Art Vs Commerce: Musicals, Bible Stories, and Bad Choices (1950s)

My Personal Ranking

Toss another ten flicks into the list and here’s what we get…

(Maybe I am still overvaluing Cimarron, so what, call the film discourse cops.)

  1. Casablanca
  2. It Happened One Night
  3. All Quiet on the Western Front
  4. Gentleman’s Agreement
  5. On The Waterfront
  6. All About Eve
  7. The Bridge on the River Kwai
  8. Cimarron
  9. Gone With the Wind
  10. Going My Way
  11. Rebecca
  12. Wings
  13. Mutiny on the Bounty
  14. Hamlet
  15. Marty
  16. You Can’t Take It With You
  17. The Grand Hotel
  18. An American in Paris
  19. Gigi
  20. The Best Years of Our Lives
  21. The Life of Emile Zola
  22. Around The World in 80 Days
  23. Ben-Hur
  24. The Greatest Show on Earth
  25. Mrs. Miniver
  26. How Green Was My Valley
  27. All the King’s Men
  28. From Here To Eternity
  29. The Lost Weekend
  30. The Great Ziegfeld
  31. The Broadway Melody
  32. Cavalcade

Parting Thoughts

First off, go me for managing a secret running gag in the “next page” sections. Or maybe you noticed it. I don’t know, I don’t live inside your head.

Yet.

Second… on the Inca Trail to Machu Picchu (a thing I did that I’m proud of but worry can’t be mentioned without sounding douchey), they say that day two, and the climb to Dead Woman’s Pass, is the hardest part. The steepest climb to the highest point. Once you get through that, it gets much easier the rest of the way.

I am really hoping that’s what the 50s were to this project. That the roughest patch is over. Because the Oscar winners were all over the damn map and the box office champs were an unrewarding slog. Just gotta remind myself… the 70s are coming, and hoo golly that’s when things get interesting. Just make it to the 70s, man, just make it to the 70s.

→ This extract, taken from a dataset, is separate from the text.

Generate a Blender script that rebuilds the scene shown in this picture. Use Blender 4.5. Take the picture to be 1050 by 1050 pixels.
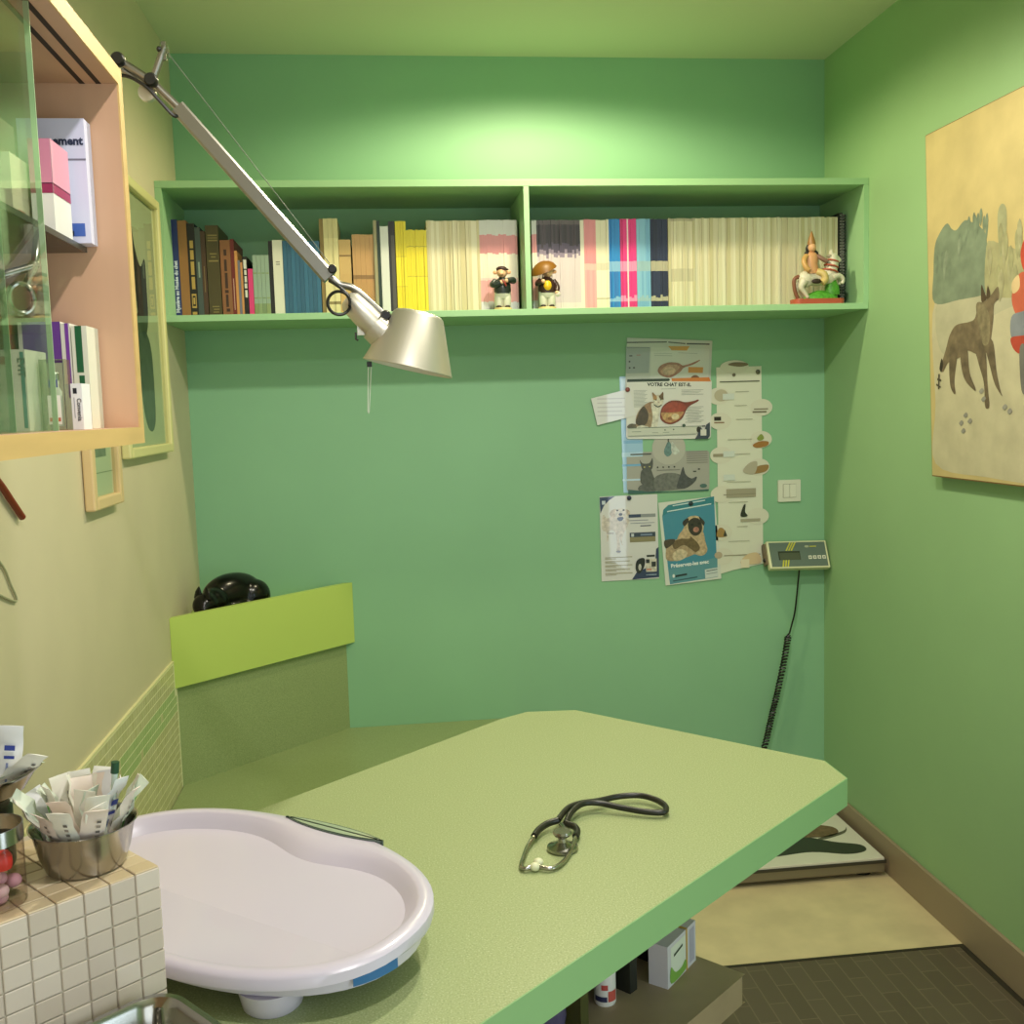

Martin Scorcese claimed that the MCU films are “theme park rides” rather than “cinema,” and film snobs were quick to pile on, because film snobs love to say that modern audiences don’t appreciate true filmmaking, almost as much as they like taking a shot at Marvel Studios. Next time anyone says anything like that, tell them Borat is about 1,000,000 times funnier and less racist than Eddie Cantor. Tell them about This Is The Army, Quo Vadis, or The Robe, because Avengers: Endgame might be 70% fan service, and Rise of Skywalker might be 70% fan service that didn’t land, but they’re both far better movies than any of those other three yes including Rise of Skywalker.

Next time a conservative complains about movies being too “political” remind them that the 50s ate up empty-calorie “epics” that paused in the middle for a damned homily from literal Saint Peter, and making religious sermons into blockbusters is very much not better than having a superhero say that trans rights are human rights, or Harley Quinn say that she’s not just an accessory to the Joker and women have value in their own right. Those second examples are better because they’re about making a positive change in the world, rather than just saying “Christianity! It exists and is better than… [checks notes] the Roman empire.” Yeah. Spicy take right there, Quo Vadis.